The alleged shooter, Elliot O. Rodger, a 22-year-old student at Santa Barbara City College, was said to have killed six people on campus Friday night (May 23) and reportedly posted an 141-page autobiography along with a chilling video as “retribution” against women who had rejected him just before allegedly committing suicide. Authorities say he was found dead with a bullet wound to the head in his black BMW.

After posting the manifesto to their own site, Rap Genius’ Moghdam made several controversial annotations about the manifesto, saying it was “beautifully written” and “artful”. He also made eyebrow-raising remarks about the suspect’s sister, saying “Elliot barely mentions his sister Georgia throughout the book!” and adding “MY GUESS: his sister is smoking hot.”

This prompted immediate backlash on social media against the site, which was founded in 2009 and became popular for allowing users to annotate song lyrics to prove meaning and interpretation. Rap Genius has raked in over $17 million in funding, according to the New York Times.

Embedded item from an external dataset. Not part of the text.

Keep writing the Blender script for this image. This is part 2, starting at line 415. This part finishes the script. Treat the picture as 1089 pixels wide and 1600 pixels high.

The site’s co-founder and CEO, Tom Lehman, wrote about Moghdam’s resignation in a statement on the site Monday (May 26).

“Almost all the annotations were at least attempting a close reading – they were genuinely, though imperfectly, trying to add context to the text and make it easier to understand,” Lehman wrote. “However, Mahbod Moghadam, one of my co-founders, annotated the piece with annotations that not only didn’t attempt to enhance anyone’s understanding of the text, but went beyond that into gleeful insensitivity and misogyny. All of which is contrary to everything we’re trying to accomplish at Rap Genius.”

Lehman continued, “And Mahbod, our original community leader, is no exception. In light of this, Mahbod has resigned – both in his capacity as an employee of the company, and as a member of our board of directors, effective immediately.”

Following the annotations, Moghdam also issued the following statement to Gawker, apologizing for his comments.

“I was fascinated by the fact that a text was associated with such a heartbreaking crime, especially since Elliot is talking about my neighborhood growing up,” Moghdam said. “I got carried away with making the annotations and making any comment about his sister was in horrible taste, thankfully the rap genius community edits out my poor judgement, I am very sorry for writing it.”

Last November, Rap Genius also came under fire after music publishers served lyric sites with takedown notices in an anti-piracy campaign.